I understand that if I do file a lawsuit regarding a dispute arising out of or relating to my candidacy for employment, employment (including its terms or compensation), or the cessation of employment, the Company may use this Agreement to request the court to dismiss the lawsuit and require me instead to use arbitration pursuant to the Federal Arbitration Act, including, but not limited to, 9 U.S.C. § 9[.]

During his employment at FI, Plaintiff alleges, Myers used a Taser on him (Counts I-III) and physically assaulted him by slapping him in front of other FI employees and clientele (Counts IV-V).

Plaintiff's employment with FI was terminated on March 13, 2019. Compl. ¶ 37. When various superiors offered to let him come back to his job, Plaintiff informed them that he was speaking to a lawyer about the termination. Compl. ¶¶ 38-39. When Myers learned of Plaintiff's intent to speak to a lawyer, he began harassing Plaintiff's brother, who also worked at FI. Compl. ¶¶ 42-44. This eventually escalated to an incident on July 28, 2019, where, Plaintiff alleges, Myers verbally and physically assaulted him, threatening to kill him (Counts VI-VII).

PROCEDURAL HISTORY

On June 30, 2020, Plaintiff filed a Complaint against FI and Myers, asserting claims for assault (Counts I, IV, and VI), battery (Counts II, V, and VII), false imprisonment (Count III), and negligent retention (Count VIII). Defendants filed motions to stay proceedings and compel arbitration pursuant to the Agreement. The resolution of those motions turns on purely legal questions concerning the interpretation and application of the Agreement.

ANALYSIS

Code § 8.01-581.01 provides:

A written agreement to submit any existing controversy to arbitration or a provision in a written contract to submit to arbitration any controversy thereafter arising between the parties is valid, enforceable and irrevocable, except upon such grounds as exist at law or in equity for the revocation of any contract.

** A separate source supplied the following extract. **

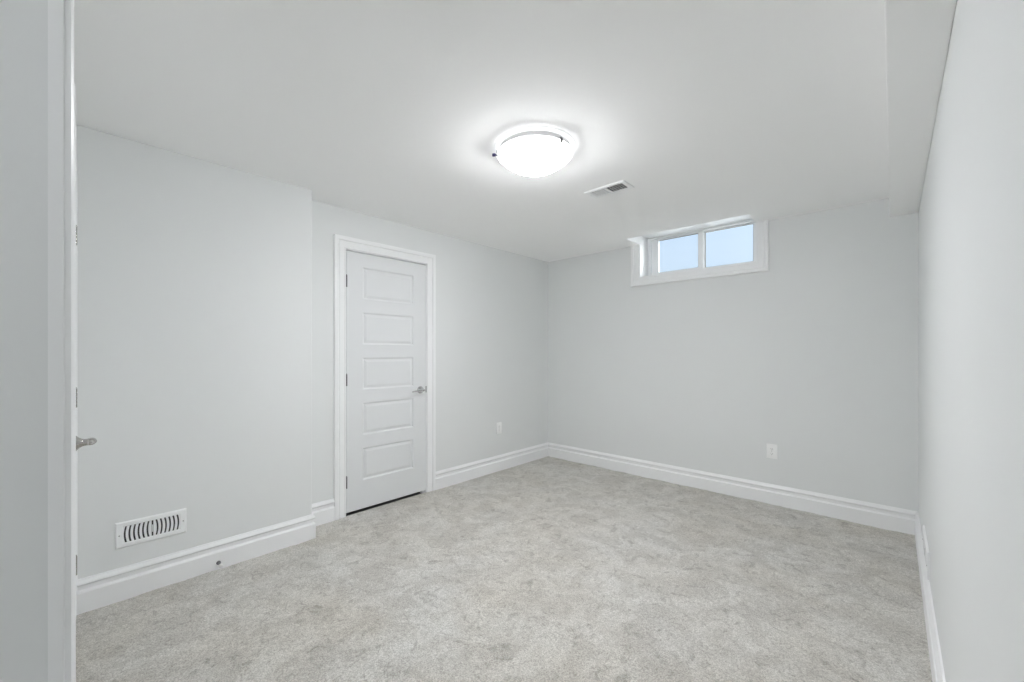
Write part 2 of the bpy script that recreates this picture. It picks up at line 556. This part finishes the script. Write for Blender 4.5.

In light of Code § 8.01-581.01, the "public policy of Virginia favors arbitration." TM Delmarva Power, LLC v. NCP of Va., LLC, 263 Va. 116, 122 (2002). Federal law is similar; an arbitration provision in a contract "shall be valid, irrevocable, and enforceable, save upon such grounds as exist at law or in equity for the revocation of any contract." 9 U.S.C. § 2.

Accordingly, absent any ground under Virginia law for voiding the Agreement, the court will enforce it. Plaintiff raises six (6) grounds for voiding the Agreement, which the court now addresses.

1. The Consideration Was Sufficient

Plaintiff argues that the Agreement is unenforceable because it lacked sufficient consideration. Pl.'s Opp'n to Defs.' Joint Br. in Supp. of Mots. to Stay Proceedings and Compel Arbitration at 12-14 [hereinafter "Pl.'s Opp'n"]. Defendants argue that the mutual agreement to arbitrate constitutes sufficient consideration for the Agreement to be enforced. Defs.' Joint Reply Br. in Supp. of Motions to Stay Proceedings and Compel Arbitration at 1-3 [hereinafter "Defs.' Reply"].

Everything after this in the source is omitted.